We were up reasonably early the next morning. Some people went for a short walk around the hotel as the weather promised to be bright and warm. After a delicious breakfast with a good selection of foods, hot and cold, we met outside to wait for our HF guide Alistair to arrive with the coach.

The first visit of the day was to the town of Bakewell. We were mesmerised by the number of Bakewell Puddings which seemed to be sold in every single shop! After doing the round of the area, we stopped for coffee and were ready for the next visit on the itinerary, Chatsworth House, passing stunning countryside and tiny pretty villages along the way. HF Holidays provided a free tour of the House – a real treat. The stewards in the rooms were very knowledgeable and answered questions which gave more insight into the tour.

Our next stop was the village of Edensor, a village of beauty with absolutely stunning gardens and houses. Enjoying the fine and warm weather, some of us made it up the slope to visit the church and churchyard where members of the Cavendish family were buried including William Cavendish, 6th Duke of Devonshire (1790–1858), founder of modern-day Edensor.

After a pleasant tour through the country lanes back to Peveril, we were ready for dinner, followed by a fascinating video presentation about the Peak District.

HF Holidays guide with two female Oddfellows members in Tideswell 
HF Holidays' guide, Alistair sharing his local knowledge

Day 3 - Sunday – Awe-inspiring views

We were up, breakfasted and ready and waiting for the coach to appear. Our first tour was Tideswell and the Cathedral in the Peak, the church of St John the Baptist. This magnificent church looms over the village. Awe-inspiring. As there was a service on, all we could do was peep in the doorway. It is the largest and most perfect of churches in the area and was recorded in the Domesday Book. As it stands today, so proud and beautiful a building with so much history behind its graceful exterior. It is part of our heritage and something for English people to be proud of.

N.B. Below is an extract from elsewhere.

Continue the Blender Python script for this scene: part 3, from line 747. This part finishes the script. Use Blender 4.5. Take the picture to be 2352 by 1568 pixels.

Next we had a short tour of Castleton, admiring the shops with windows full of Blue John jewellery and lots of decorative items. We had coffee in a tiny back garden of one of the cottages and it was delicious. We sat for a while in this haven of peace until it was time to board the coach again and move on to Eyam, the village of the Plague. A short tour round to see the plague houses and note the water troughs, many now used for flowers, and a quick view of the church. Then back on the coach towards our next destination.

Writer Julia with friend in Castleton

Writer Julia with new friend Annette in Castleton

As it was lunchtime we ate our packed lunches in the shade of the trees before taking the climb up to the Ladybower Dam itself. This is a pure feat of engineering, well-known and documented. Today the water was low and still. But you could appreciate the beauty of the dams and the surrounding countryside as you stood at the top of the hill and looked back. We managed to get to the top where there is a plaque dedicated to the dog Tip who stayed on Howden Moor above the dams, with her master, for 104 days after her master had died.

After another evening of delicious food and John’s musical entertainment, it was good night. The very pleasant weekend was over. Thanks to Oddfellow Travel’s Mike Hall for arranging this and to Alistair our HF guide who was very knowledgeable and presented all the information clearly. The coach drivers were very good and the coach comfortable. The hotel was excellent, very clean and the staff very polite and good at their jobs.

We met as strangers and left as friends, hopefully to meet again on the next tour which will be Shropshire.